Scripts that build scenes

►

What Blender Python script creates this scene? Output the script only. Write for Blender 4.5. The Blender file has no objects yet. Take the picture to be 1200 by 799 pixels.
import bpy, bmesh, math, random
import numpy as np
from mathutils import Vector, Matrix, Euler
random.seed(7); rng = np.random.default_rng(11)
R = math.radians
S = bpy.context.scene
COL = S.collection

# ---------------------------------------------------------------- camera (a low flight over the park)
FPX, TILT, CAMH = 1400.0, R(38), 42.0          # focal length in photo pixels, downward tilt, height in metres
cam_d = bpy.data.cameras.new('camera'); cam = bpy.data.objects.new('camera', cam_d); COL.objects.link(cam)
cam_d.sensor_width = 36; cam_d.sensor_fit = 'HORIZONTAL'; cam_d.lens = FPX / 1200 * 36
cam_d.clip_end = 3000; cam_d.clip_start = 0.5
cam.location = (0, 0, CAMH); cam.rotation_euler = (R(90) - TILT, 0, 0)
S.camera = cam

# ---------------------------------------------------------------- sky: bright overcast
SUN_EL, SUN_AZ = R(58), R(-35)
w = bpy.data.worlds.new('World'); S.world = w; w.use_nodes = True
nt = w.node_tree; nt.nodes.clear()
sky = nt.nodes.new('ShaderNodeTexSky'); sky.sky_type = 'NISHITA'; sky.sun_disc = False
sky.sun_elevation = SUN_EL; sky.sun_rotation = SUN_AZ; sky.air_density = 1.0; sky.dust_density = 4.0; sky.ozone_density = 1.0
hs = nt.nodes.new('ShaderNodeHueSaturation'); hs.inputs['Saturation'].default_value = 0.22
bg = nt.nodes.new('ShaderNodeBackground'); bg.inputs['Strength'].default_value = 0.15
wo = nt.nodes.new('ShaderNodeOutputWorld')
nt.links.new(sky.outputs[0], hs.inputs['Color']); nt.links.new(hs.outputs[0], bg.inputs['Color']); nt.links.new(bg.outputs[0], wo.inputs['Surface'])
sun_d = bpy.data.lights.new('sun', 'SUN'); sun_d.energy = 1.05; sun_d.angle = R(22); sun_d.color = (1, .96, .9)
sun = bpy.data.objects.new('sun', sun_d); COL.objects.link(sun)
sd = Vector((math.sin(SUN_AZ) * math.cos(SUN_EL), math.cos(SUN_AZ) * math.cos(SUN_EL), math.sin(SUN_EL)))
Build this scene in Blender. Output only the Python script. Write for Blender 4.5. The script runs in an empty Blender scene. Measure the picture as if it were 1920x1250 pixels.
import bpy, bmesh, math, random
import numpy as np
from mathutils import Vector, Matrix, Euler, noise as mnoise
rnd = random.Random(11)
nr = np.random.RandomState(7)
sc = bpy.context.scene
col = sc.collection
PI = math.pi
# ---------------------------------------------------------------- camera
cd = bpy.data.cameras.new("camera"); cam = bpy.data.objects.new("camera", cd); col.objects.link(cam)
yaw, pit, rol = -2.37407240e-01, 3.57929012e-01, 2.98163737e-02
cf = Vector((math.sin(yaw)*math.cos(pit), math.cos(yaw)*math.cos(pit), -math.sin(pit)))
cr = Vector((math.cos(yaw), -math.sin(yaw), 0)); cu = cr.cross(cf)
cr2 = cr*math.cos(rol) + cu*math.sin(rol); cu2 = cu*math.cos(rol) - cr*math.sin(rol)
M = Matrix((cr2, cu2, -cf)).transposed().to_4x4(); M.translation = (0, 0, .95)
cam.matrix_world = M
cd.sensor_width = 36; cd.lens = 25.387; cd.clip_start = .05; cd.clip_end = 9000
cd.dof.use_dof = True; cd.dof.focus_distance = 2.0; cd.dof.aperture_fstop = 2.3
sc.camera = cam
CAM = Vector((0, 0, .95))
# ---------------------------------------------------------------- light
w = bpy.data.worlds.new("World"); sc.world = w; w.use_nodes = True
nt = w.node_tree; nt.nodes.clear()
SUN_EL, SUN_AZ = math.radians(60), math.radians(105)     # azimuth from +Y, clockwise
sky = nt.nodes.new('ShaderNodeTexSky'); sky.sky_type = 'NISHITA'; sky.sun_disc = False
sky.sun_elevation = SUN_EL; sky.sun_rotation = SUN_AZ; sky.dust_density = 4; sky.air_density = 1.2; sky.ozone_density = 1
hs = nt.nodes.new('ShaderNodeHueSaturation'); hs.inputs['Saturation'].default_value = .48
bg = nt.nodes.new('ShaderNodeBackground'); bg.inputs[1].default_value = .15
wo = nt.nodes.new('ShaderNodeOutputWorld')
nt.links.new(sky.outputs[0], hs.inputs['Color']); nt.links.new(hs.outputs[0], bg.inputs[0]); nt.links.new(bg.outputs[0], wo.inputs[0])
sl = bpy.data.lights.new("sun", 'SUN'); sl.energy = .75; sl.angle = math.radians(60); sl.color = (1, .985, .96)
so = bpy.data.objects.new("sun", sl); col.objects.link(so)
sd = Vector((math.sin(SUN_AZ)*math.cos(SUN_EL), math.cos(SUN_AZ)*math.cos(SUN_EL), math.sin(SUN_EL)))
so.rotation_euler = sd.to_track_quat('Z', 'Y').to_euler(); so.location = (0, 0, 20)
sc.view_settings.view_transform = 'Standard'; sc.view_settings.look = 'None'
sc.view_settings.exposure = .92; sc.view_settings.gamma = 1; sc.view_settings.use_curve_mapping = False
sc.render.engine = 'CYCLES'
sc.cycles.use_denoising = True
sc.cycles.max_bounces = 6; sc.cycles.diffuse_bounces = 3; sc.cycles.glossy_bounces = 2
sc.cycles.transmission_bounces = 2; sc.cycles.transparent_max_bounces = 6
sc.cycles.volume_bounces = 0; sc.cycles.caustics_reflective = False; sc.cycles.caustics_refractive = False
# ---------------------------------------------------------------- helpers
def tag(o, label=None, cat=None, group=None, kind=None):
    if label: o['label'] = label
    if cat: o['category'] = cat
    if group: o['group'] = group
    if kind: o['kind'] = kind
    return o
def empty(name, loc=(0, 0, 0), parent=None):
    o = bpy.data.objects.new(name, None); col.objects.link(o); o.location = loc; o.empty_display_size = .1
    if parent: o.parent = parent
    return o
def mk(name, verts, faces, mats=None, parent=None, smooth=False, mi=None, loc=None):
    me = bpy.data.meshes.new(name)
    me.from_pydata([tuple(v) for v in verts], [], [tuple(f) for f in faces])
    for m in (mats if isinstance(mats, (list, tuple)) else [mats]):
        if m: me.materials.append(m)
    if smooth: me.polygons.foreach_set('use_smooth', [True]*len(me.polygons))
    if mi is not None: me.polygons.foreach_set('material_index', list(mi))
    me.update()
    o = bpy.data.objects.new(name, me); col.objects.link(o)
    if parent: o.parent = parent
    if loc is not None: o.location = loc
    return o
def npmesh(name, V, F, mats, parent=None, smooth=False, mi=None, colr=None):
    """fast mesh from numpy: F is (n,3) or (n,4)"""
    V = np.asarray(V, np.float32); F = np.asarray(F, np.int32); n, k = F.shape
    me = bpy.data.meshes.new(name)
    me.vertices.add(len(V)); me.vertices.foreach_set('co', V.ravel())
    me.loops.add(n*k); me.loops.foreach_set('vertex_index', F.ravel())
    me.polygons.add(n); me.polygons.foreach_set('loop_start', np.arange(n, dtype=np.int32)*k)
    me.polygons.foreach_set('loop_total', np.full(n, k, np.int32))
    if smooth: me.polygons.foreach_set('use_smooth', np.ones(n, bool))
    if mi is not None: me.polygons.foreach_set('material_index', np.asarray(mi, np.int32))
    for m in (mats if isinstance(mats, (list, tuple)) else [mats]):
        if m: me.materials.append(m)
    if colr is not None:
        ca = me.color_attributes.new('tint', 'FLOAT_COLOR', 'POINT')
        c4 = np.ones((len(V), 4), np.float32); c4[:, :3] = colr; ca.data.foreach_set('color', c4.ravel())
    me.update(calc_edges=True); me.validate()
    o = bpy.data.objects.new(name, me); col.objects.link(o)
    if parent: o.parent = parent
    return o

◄

REQUIREMENT >> Starting at the first line of the records above, please copy each line exactly until you reach the line containing "sd = Vector((math.sin(SUN_AZ) *". Include that line and stop there.

RESULT FOR THIS TASK >>
What Blender Python script creates this scene? Output the script only. Write for Blender 4.5. The Blender file has no objects yet. Take the picture to be 1200 by 799 pixels.
import bpy, bmesh, math, random
import numpy as np
from mathutils import Vector, Matrix, Euler
random.seed(7); rng = np.random.default_rng(11)
R = math.radians
S = bpy.context.scene
COL = S.collection

# ---------------------------------------------------------------- camera (a low flight over the park)
FPX, TILT, CAMH = 1400.0, R(38), 42.0          # focal length in photo pixels, downward tilt, height in metres
cam_d = bpy.data.cameras.new('camera'); cam = bpy.data.objects.new('camera', cam_d); COL.objects.link(cam)
cam_d.sensor_width = 36; cam_d.sensor_fit = 'HORIZONTAL'; cam_d.lens = FPX / 1200 * 36
cam_d.clip_end = 3000; cam_d.clip_start = 0.5
cam.location = (0, 0, CAMH); cam.rotation_euler = (R(90) - TILT, 0, 0)
S.camera = cam

# ---------------------------------------------------------------- sky: bright overcast
SUN_EL, SUN_AZ = R(58), R(-35)
w = bpy.data.worlds.new('World'); S.world = w; w.use_nodes = True
nt = w.node_tree; nt.nodes.clear()
sky = nt.nodes.new('ShaderNodeTexSky'); sky.sky_type = 'NISHITA'; sky.sun_disc = False
sky.sun_elevation = SUN_EL; sky.sun_rotation = SUN_AZ; sky.air_density = 1.0; sky.dust_density = 4.0; sky.ozone_density = 1.0
hs = nt.nodes.new('ShaderNodeHueSaturation'); hs.inputs['Saturation'].default_value = 0.22
bg = nt.nodes.new('ShaderNodeBackground'); bg.inputs['Strength'].default_value = 0.15
wo = nt.nodes.new('ShaderNodeOutputWorld')
nt.links.new(sky.outputs[0], hs.inputs['Color']); nt.links.new(hs.outputs[0], bg.inputs['Color']); nt.links.new(bg.outputs[0], wo.inputs['Surface'])
sun_d = bpy.data.lights.new('sun', 'SUN'); sun_d.energy = 1.05; sun_d.angle = R(22); sun_d.color = (1, .96, .9)
sun = bpy.data.objects.new('sun', sun_d); COL.objects.link(sun)
sd = Vector((math.sin(SUN_AZ) * math.cos(SUN_EL), math.cos(SUN_AZ) * math.cos(SUN_EL), math.sin(SUN_EL)))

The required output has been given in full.